• Our hope-filled future is bound up in sharing the story of Jesus, in discipling others, in bringing those disciples together into communities of believers, and in developing and releasing those believers to create other communities... till Jesus the King comes again!

Why personal health is important

In talking about the inner life, Jesus said: “There is nothing outside a person that by going into him can defile him, but the things that come out of a person are what defile him.”  (Mark 7:15)  His words created quite a stir among the religious leaders of the day (see Matthew 15) who based holiness on outward conformity to a set of sacrificial and ceremonial laws. personal health

If I were to try and put this in our language today, I would say that God yearns for each of us to have strong personal health or a deep inner life.  A deep inner life is the driver behind right and fruitful ministry activity.
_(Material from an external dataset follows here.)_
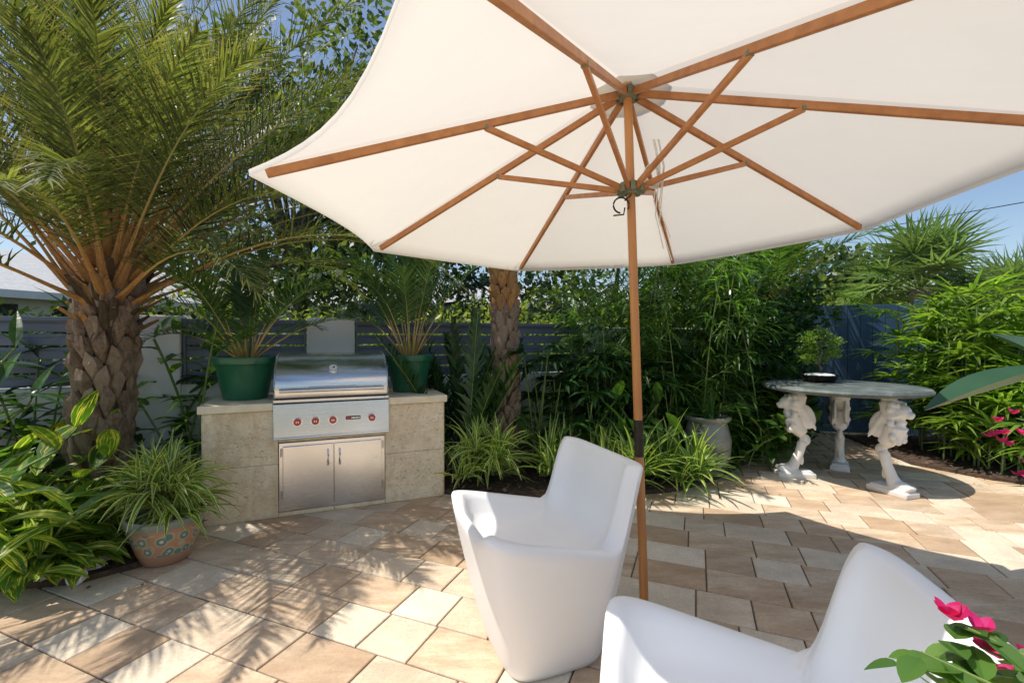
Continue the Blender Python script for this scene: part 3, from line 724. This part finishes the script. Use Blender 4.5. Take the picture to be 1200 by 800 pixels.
def bamboo(name,x0,x1,y0,y1,nc,h0,h1,mat,lw=.026,ll=.24,seed=3,nodes=18,t0=.12):
    random.seed(seed); mb=MB()
    for i in range(nc):
        p=V((U(x0,x1),U(y0,y1),0)); az=U(0,6.28); d=azel(az,math.radians(U(80,89))); H_=U(h0,h1); P=[p]; n=10
        for k in range(n): P.append(P[-1]+d*(H_/n)); d=(d+azel(az,0)*(.12*k/n)+V((0,0,-.03*k/n))).normalized()
        mb.tube(P,[.009*(1-.7*k/n) for k in range(n+1)],5,0,caps=False)
        for k in range(nodes):
            t=t0+(1-t0)*k/nodes; x=t*n; q=P[int(x)].lerp(P[min(n,int(x)+1)],x-int(x)); a=U(0,6.28); bd=azel(a,U(.1,.7)); bl_=U(.15,.42)*(1.1-.5*t)
            e=q+bd*bl_+V((0,0,-.03)); mb.tube([q,e],.0025,3,0,caps=False)
            for j in range(8):
                b=q.lerp(e,(j+1)/8); leaf(mb,b,azel(a+U(-1.1,1.1),U(-.6,.4)),ll*U(.7,1.2),lw,3,1.0,.2,'lance',1)
    mk(name,mb,[M_stem,mat])
bamboo('bamboo_clump',.75,2.7,4.75,5.5,50,1.8,2.9,L_bamboo,seed=3)
bamboo('bamboo_clump',1.6,3.0,4.9,5.6,16,.9,1.6,L_mid,seed=4)
mb=MB(); random.seed(9)
mb.tube([(3.4,5.9,0),(3.4,5.9,1.9)],[.07,.05],8,0)
for i in range(20): frond(mb,(3.4,5.9,1.85),i*2.4,math.radians(U(15,80)),U(1.5,2.0),U(.9,1.6),44,.46,.032,t0=.2,vup=.2,ld=.7,r0=.012)
mk('areca_palm',mb,[M_rachis,L_areca])
mb=MB(); random.seed(10)
mb.tube([(3.3,5.8,0),(3.25,5.85,.8),(3.35,5.8,1.7)],[.04,.03,.02],6,0)
cloud(mb,[(3.0,5.5,1.0,.5,.4,.7),(3.5,5.9,1.6,.5,.4,.55),(2.7,5.6,1.7,.45,.4,.5),(3.3,5.7,.5,.6,.35,.45),(3.75,6.2,1.0,.35,.3,.9)],7000,.12,1,.42,.35)
mk('dark_hedge_shrub',mb,[M_bark,L_dark])
mb=MB()
for i in range(22): stalk(mb,(U(2.05,3.0),U(4.75,5.3),0),U(0,6.28),math.radians(U(50,85)),U(.5,.9),7,.36,.10,0,1,.6,1.2,prof='broad')
mk('peace_lily',mb,[M_stem,L_mid])
mb=MB()
for k in range(7): rosette(mb,(1.55+.17*k+U(-.05,.05),4.35+.11*k,.03),18,.42,.035,(15,80),1.2,'strap',0,5,.25,.04)
mk('bromeliad_border',mb,[L_mid])
pe=empty('glazed_urn',(1.95,4.55,0)); mb=MB(); mb.lathe([(.13,0),(.15,.02),(.215,.22),(.225,.36),(.19,.5),(.18,.53),(.215,.56),(.22,.585),(.19,.59),(.17,.55),(.01,.54)],n=36); mk('urn',mb,[M_greypot],pe,smooth=True,angle=50)
mb=MB(); rosette(mb,(0,0,.55),26,.34,.05,(25,85),1.2,'strap',0,6,.25,.04); mk('urn_plant',mb,[L_mid],pe)
def lady(name,x0,x1,y0,y1,nc,h0,h1,seed,mat=None,sh=0):
    random.seed(seed); mb=MB()
    for i in range(nc):
        x=U(x0,x1); p=V((x,U(y0,y1)-sh*(x-x0),0)); H_=U(h0,h1); mb.tube([p,p+V((U(-.05,.05),U(-.05,.05),H_))],.010,5,0,caps=False)
        for k in range(11):
            z=H_*(.10+.90*k/10); a=k*2.4+U(-.4,.4); d=azel(a,U(.2,1.0)); q=p+V((0,0,z)); e=q+d*U(.18,.36); mb.tube([q,e],.004,3,0,caps=False)
            fan(mb,e,(d+V((0,0,-.2))),U(.30,.40),9,.050,230,.7,1)
    mk(name,mb,[M_stem,mat or L_lady])
lady('lady_palm',4.7,6.8,4.9,5.7,40,1.0,1.8,31,sh=.12); lady('lady_palm',4.7,5.6,4.35,4.75,16,.5,1.1,32)
for (x,y,h,sd) in ((6.6,7.4,2.15,41),(9.3,8.4,1.9,42)):
    random.seed(sd); e=empty('fan_palm'); mb=MB(); mb.tube([(x,y,0),(x,y,h*.5),(x,y,h)],[.16,.13,.12],12,0); mk('trunk',mb,[M_trunk],e,smooth=True)
    mb=MB()
    for i in range(34):
        d=azel(i*2.4,math.radians(U(-15,85))); q=V((x,y,h)); ee=q+d*U(.5,.8); mb.tube([q,ee],.012,4,0,caps=False); fan(mb,ee,d+V((0,0,-.1)),U(.6,.75),28,.05,270,.35,1)
    mk('fan_leaves',mb,[M_stem,L_fan],e)
mb=MB(); random.seed(55)
for (q,d,L,W) in (((2.95,2.45,1.20),(-.9,.05,-.14),.74,.22),((3.0,2.3,1.3),(.4,.3,.8),.8,.24),((3.0,2.3,1.2),(.7,-.4,.5),.8,.24),((3.05,2.35,1.1),(.1,.9,.6),.7,.22)):
    mb.tube([(3.05,2.35,0),V((3.05,2.35,0)).lerp(V(q),.6),q],[.016,.013,.010],6,0); leaf(mb,q,d,L,W,12,.4,.35,'broad',1)
mk('bird_of_paradise',mb,[M_stem,L_big])
def boug(name,base,tips,npk,potr=.22,poth=.4,seed=60,spr=.10,lf=.06,br=.034,nl=3):
    random.seed(seed); e=empty(name,(base[0],base[1],0)); mb=MB()
    mb.lathe([(potr*.7,0),(potr,poth*.9),(potr*1.08,poth*.9),(potr*1.08,poth),(potr*.9,poth),(potr*.85,poth*.9),(.01,poth*.9)],n=28); mk('pot',mb,[M_tala],e,smooth=True,angle=40)
    mb=MB(); b=V((0,0,poth*.9))
    for ti,tp in enumerate(tips):
        t=V(tp[:3])-V((base[0],base[1],0)); mid=b.lerp(t,.5)+V((0,0,.15)); P=[b,b.lerp(mid,.6)+V((0,0,.05)),mid,mid.lerp(t,.55)+V((0,0,.03)),t]; mb.tube(P,[.006,.005,.003,.0025,.0015],5,0,caps=False)
        for k in range(18):
            s=.3+.7*k/18; x=s*4; q=P[int(x)].lerp(P[min(4,int(x)+1)],x-int(x)); leaf(mb,q,azel(U(0,6.28),U(-.4,.8)),lf*U(.7,1.2),lf*.62,6,.6,.2,'broad',1)
        for k in range(npk if len(tp)<4 else tp[3]):
            c=t+V((U(-spr,spr),U(-spr,spr),U(-spr*.6,spr*.4)))
            for j in range(3):
                a=j*2.1+U(-.3,.3); leaf(mb,c,azel(a,U(.3,.9)),br,br*.85,6,-.5,.25,'broad',2)
        for k in range(nl):
            leaf(mb,t+V((U(-spr,spr),U(-spr,spr),U(-spr,spr*.3))),azel(U(0,6.28),U(-.5,.3)),lf*U(.8,1.2),lf*.62,6,.6,.2,'broad',1)
    mk('flowering_branches',mb,[M_stem,L_mid,L_pink],e)
boug('potted_bougainvillea',(.98,.22),[(.55,.61,.93,0),(.58,.62,.91,0),(.60,.60,.97,3),(.64,.62,.93,1),(.70,.66,.88,2),(.66,.57,.87,1),(.68,.6,.92,1)],2,.17,.45,61,.028,.048,.026,5)
boug('potted_bougainvillea',(2.85,2.0),[(2.42,2.15,.88),(2.5,2.2,.95),(2.55,2.1,.8),(2.6,2.2,.7),(2.45,2.1,.68)],9,.22,.4,62,.09)
mb=MB(); random.seed(70)
for i in range(34): mb.ell((U(-3.6,-2.3),U(2.48,2.95),.05),(U(.03,.09),U(.03,.07),U(.02,.05)),8,6,M=Matrix.Rotation(U(0,3),3,'Z'))
mk('garden_stones',mb,[M_white])

# ------------------------------------------------------------------ background
M_roof=simple('grey_shingle_roof',(.38,.39,.41),(.50,.51,.53),12,.8,.5,.01)
def house(name,loc,rot,w,d,h,rise,over=.4):
    e=empty(name,loc,rot); mb=MB(); mb.box((-w/2,-d/2,0),(w/2,d/2,h)); 
    i=len(mb.v)
    for p in ((-w/2,-d/2,h),(-w/2,d/2,h),(-w/2,0,h+rise)): mb.vert(p)
    mb.face((i,i+1,i+2)); i=len(mb.v)
    for p in ((w/2,-d/2,h),(w/2,d/2,h),(w/2,0,h+rise)): mb.vert(p)
    mb.face((i,i+2,i+1)); mk('walls',mb,[M_stucco],e)
    mb=MB(); k=rise/(d/2)
    for sg in (-1,1):
        pts=[(-w/2-over,sg*(d/2+over),h-over*k+.05),(w/2+over,sg*(d/2+over),h-over*k+.05),(w/2+over,0,h+rise+.05),(-w/2-over,0,h+rise+.05)]
        a=[mb.vert(p) for p in pts]; b=[mb.vert((p[0],p[1],p[2]+.14)) for p in pts]
        mb.face(b); mb.face(a[::-1])
        for j in range(4): mb.face((a[j],a[(j+1)%4],b[(j+1)%4],b[j]),1)
    mk('roof',mb,[M_roof,M_stucco],e)
    mb=MB()
    for x in (-w*.3,0,w*.3): mb.box((x-.5,-d/2-.03,.9),(x+.5,-d/2-.003,2.0))
    mk('windows',mb,[M_dark],e)
house('white_bungalow',(-11.0,10.2,0),math.radians(70),5,4.6,2.2,.9); house('white_bungalow',(-1.5,20,0),math.radians(8),12,8,2.4,1.1); house('white_bungalow',(-18,22,0),math.radians(20),12,8,2.8,1.6)
def tree(name,loc,h,blobs,n,size,mat,seed):
    random.seed(seed); e=empty(name,loc); mb=MB(); mb.tube([(0,0,0),(.1,.05,h*.3),(0,.1,h*.6)],[.25,.18,.10],10,0)
    for b in blobs: mb.tube([(0,.05,h*.35),(b[0]*.5,b[1]*.5,h*.35+(b[2]-h*.35)*.6),(b[0],b[1],b[2])],[.10,.06,.02],6,0)
    mk('trunk_and_limbs',mb,[M_bark],e,smooth=True); mb=MB(); cloud(mb,blobs,n,size,0,.5,.45); mk('crown',mb,[mat],e)
def rb(n,R,z0,z1,s0,s1,seed):
    random.seed(seed); return [(U(-R,R),U(-R,R)*.7,U(z0,z1),U(s0,s1),U(s0,s1)*.8,U(s0,s1)*.6) for _ in range(n)]
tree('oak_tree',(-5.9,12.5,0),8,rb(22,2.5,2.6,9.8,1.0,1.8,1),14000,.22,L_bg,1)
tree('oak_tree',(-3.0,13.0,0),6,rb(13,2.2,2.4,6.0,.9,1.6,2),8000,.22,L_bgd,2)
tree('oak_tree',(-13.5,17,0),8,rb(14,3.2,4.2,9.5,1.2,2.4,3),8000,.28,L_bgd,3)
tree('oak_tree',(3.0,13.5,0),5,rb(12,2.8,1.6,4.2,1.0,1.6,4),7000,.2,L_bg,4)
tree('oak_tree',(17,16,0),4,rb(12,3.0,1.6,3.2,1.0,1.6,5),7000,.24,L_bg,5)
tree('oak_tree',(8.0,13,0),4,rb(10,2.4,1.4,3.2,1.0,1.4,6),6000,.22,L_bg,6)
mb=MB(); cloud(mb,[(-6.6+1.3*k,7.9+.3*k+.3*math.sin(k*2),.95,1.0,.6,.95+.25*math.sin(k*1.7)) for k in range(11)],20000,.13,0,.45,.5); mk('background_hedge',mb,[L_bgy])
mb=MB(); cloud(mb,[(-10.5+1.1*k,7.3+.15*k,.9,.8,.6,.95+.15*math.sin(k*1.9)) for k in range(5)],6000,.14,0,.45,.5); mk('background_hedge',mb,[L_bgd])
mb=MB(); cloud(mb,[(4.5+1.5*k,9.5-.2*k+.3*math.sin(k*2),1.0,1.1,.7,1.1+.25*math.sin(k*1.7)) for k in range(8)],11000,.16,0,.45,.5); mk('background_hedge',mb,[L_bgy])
mb=MB(); cloud(mb,[(-34+4.2*k,34+2*math.sin(k*1.3),1.8,3.2,2,2.4+.7*math.sin(k*2.1)) for k in range(20)],14000,.6,0,.5,.5); mk('distant_trees',mb,[L_bgd])
mb=MB(); mb.tube([(20,6,6.2),(16,14,5.6),(12,24,5.9)],.015,5,0); mb.tube([(12,24,0),(12,24,6.6)],[.16,.11],10,1); mb.box((11,23.95,5.9),(13,24.05,6.0),1); mb.tube([(20,6,0),(20,6,6.8)],[.16,.11],10,1); mk('power_line',mb,[M_dark,M_bark])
Time, energy and effort must be given to cultivate our inner life.  It’s not something that happens by osmosis.  It’s not something that happens on our own.

Cultivating our personal health certainly includes meditation on the Word of God and honest dialogue with the Father.  However, the deepening of our own inner life also comes through our engagement and interaction with a community of believers.  In this context, we work out the truth of the Scriptural principles that “as iron sharpens iron, so one man sharpens another.” (Proverbs 27:17)

One critical area of personal health is growth in emotional intelligence.  In other words, growth in understanding how others ‘receive’ us.  As our attitude should reflect our love and devotion to Jesus, we often miss the mark and do not even realize that our comments can appear cutting or hurtful to others.  The outside-in input of others in a community in which we are engaged can greatly help us to recognize blind spots and learn to grow in demonstrating love to others.

Personal health is certainly ‘personal’ when we talk about one’s individual inner life.  However, one’s personal health depends in so many ways on the work of the Spirit and the input of others around us.

6 Responses

  1. I couldn’t agree more David! I esp. resonate with the last line, while personal health is “personal”, too often I think we hide behind that banner in an attempt to avoid others speaking into our lives about the blind spots. The inner life with the Spirit can only be enhanced when we invite others to give input into how we come across to them in our speech, actions, and example. This requires humility & vulnerability – 2 qualities I believe are tops in defining a great leader.

  2. Without that ‘feedback’ from others, our spiritual growth and development will be stunted. Any thoughts on how to grow leaders in humility and vulnerability?

  3. Well…no silver bullet…but failure sure does a lot for growth in these areas! I also think that awareness of how dependent he/she is on the Lord for everything helps growth in this area – when we finally come to the end of our self-sufficiency and gifting in what we “offer” to God, then we come face-to-face with our weakness and inability. In my mind, this often brings humility and a teachable spirit.

    • Failure has a wonderful way of stripping away our pride and making us teachable. I say this from personal experience. It seems that after my failures was the time God used for greatest growth. May God help us remember to extend grace to those who are struggling and help them grow through their painful experience rather than marginalising or writing them off.

      • I don’t think we leave enough room for people to try and have something not work (a version of failure) which would allow people to grow in their inner life as well as their ministry life. In other words, any time something does not work the way we expected is another opportunity to ask hard questions and grow.

  4. You’re right. No silver bullet, but we certainly need a ‘theology of failure’ which allows us to see those times as opportunities to grow in our dependence and trust in God.